** Start Raw data **

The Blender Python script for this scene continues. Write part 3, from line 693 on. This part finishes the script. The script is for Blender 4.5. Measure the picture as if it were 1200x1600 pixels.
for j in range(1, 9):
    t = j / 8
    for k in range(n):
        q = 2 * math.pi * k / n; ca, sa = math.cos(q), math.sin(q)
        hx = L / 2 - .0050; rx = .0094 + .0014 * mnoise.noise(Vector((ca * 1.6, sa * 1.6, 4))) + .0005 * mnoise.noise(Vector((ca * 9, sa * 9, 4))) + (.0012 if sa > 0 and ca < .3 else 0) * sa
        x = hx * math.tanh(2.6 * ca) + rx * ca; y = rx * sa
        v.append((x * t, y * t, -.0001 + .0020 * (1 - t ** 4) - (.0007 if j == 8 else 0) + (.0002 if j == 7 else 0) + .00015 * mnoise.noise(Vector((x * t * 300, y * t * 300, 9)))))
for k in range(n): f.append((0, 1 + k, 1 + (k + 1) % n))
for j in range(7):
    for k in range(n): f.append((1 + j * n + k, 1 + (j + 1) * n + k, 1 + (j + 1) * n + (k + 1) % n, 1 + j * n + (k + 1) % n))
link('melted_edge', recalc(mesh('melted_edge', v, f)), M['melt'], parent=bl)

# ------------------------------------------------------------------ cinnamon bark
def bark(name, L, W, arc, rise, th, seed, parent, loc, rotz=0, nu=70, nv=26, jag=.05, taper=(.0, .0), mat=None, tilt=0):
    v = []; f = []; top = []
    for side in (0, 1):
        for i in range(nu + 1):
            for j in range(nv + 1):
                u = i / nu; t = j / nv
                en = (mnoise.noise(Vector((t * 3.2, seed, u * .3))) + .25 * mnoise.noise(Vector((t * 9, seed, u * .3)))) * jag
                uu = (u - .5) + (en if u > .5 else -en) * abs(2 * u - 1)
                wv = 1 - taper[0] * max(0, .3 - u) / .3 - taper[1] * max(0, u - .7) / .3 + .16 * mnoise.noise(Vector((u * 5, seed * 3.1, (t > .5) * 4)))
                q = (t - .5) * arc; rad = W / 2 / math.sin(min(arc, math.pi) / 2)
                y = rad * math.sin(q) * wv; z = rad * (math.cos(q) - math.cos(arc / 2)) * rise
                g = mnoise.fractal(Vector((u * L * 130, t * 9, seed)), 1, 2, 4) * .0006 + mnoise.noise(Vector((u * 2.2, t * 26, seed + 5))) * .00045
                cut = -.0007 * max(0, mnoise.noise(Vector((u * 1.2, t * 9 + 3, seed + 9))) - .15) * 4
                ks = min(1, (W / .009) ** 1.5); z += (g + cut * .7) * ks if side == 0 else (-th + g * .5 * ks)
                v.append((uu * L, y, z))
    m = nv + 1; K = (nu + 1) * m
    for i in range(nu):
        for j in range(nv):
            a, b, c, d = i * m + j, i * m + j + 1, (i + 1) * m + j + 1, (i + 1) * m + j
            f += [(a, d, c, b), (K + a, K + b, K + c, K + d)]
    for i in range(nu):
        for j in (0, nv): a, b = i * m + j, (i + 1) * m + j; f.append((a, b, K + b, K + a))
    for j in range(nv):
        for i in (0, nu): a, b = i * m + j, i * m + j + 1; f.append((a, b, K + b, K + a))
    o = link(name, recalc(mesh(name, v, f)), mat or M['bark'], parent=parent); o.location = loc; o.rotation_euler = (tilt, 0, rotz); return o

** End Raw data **

> [Aim of the exercise]
Transcribe the data. Leave every line exactly as it is.

> [Full output]
The Blender Python script for this scene continues. Write part 3, from line 693 on. This part finishes the script. The script is for Blender 4.5. Measure the picture as if it were 1200x1600 pixels.
for j in range(1, 9):
    t = j / 8
    for k in range(n):
        q = 2 * math.pi * k / n; ca, sa = math.cos(q), math.sin(q)
        hx = L / 2 - .0050; rx = .0094 + .0014 * mnoise.noise(Vector((ca * 1.6, sa * 1.6, 4))) + .0005 * mnoise.noise(Vector((ca * 9, sa * 9, 4))) + (.0012 if sa > 0 and ca < .3 else 0) * sa
        x = hx * math.tanh(2.6 * ca) + rx * ca; y = rx * sa
        v.append((x * t, y * t, -.0001 + .0020 * (1 - t ** 4) - (.0007 if j == 8 else 0) + (.0002 if j == 7 else 0) + .00015 * mnoise.noise(Vector((x * t * 300, y * t * 300, 9)))))
for k in range(n): f.append((0, 1 + k, 1 + (k + 1) % n))
for j in range(7):
    for k in range(n): f.append((1 + j * n + k, 1 + (j + 1) * n + k, 1 + (j + 1) * n + (k + 1) % n, 1 + j * n + (k + 1) % n))
link('melted_edge', recalc(mesh('melted_edge', v, f)), M['melt'], parent=bl)

# ------------------------------------------------------------------ cinnamon bark
def bark(name, L, W, arc, rise, th, seed, parent, loc, rotz=0, nu=70, nv=26, jag=.05, taper=(.0, .0), mat=None, tilt=0):
    v = []; f = []; top = []
    for side in (0, 1):
        for i in range(nu + 1):
            for j in range(nv + 1):
                u = i / nu; t = j / nv
                en = (mnoise.noise(Vector((t * 3.2, seed, u * .3))) + .25 * mnoise.noise(Vector((t * 9, seed, u * .3)))) * jag
                uu = (u - .5) + (en if u > .5 else -en) * abs(2 * u - 1)
                wv = 1 - taper[0] * max(0, .3 - u) / .3 - taper[1] * max(0, u - .7) / .3 + .16 * mnoise.noise(Vector((u * 5, seed * 3.1, (t > .5) * 4)))
                q = (t - .5) * arc; rad = W / 2 / math.sin(min(arc, math.pi) / 2)
                y = rad * math.sin(q) * wv; z = rad * (math.cos(q) - math.cos(arc / 2)) * rise
                g = mnoise.fractal(Vector((u * L * 130, t * 9, seed)), 1, 2, 4) * .0006 + mnoise.noise(Vector((u * 2.2, t * 26, seed + 5))) * .00045
                cut = -.0007 * max(0, mnoise.noise(Vector((u * 1.2, t * 9 + 3, seed + 9))) - .15) * 4
                ks = min(1, (W / .009) ** 1.5); z += (g + cut * .7) * ks if side == 0 else (-th + g * .5 * ks)
                v.append((uu * L, y, z))
    m = nv + 1; K = (nu + 1) * m
    for i in range(nu):
        for j in range(nv):
            a, b, c, d = i * m + j, i * m + j + 1, (i + 1) * m + j + 1, (i + 1) * m + j
            f += [(a, d, c, b), (K + a, K + b, K + c, K + d)]
    for i in range(nu):
        for j in (0, nv): a, b = i * m + j, (i + 1) * m + j; f.append((a, b, K + b, K + a))
    for j in range(nv):
        for i in (0, nu): a, b = i * m + j, i * m + j + 1; f.append((a, b, K + b, K + a))
    o = link(name, recalc(mesh(name, v, f)), mat or M['bark'], parent=parent); o.location = loc; o.rotation_euler = (tilt, 0, rotz); return o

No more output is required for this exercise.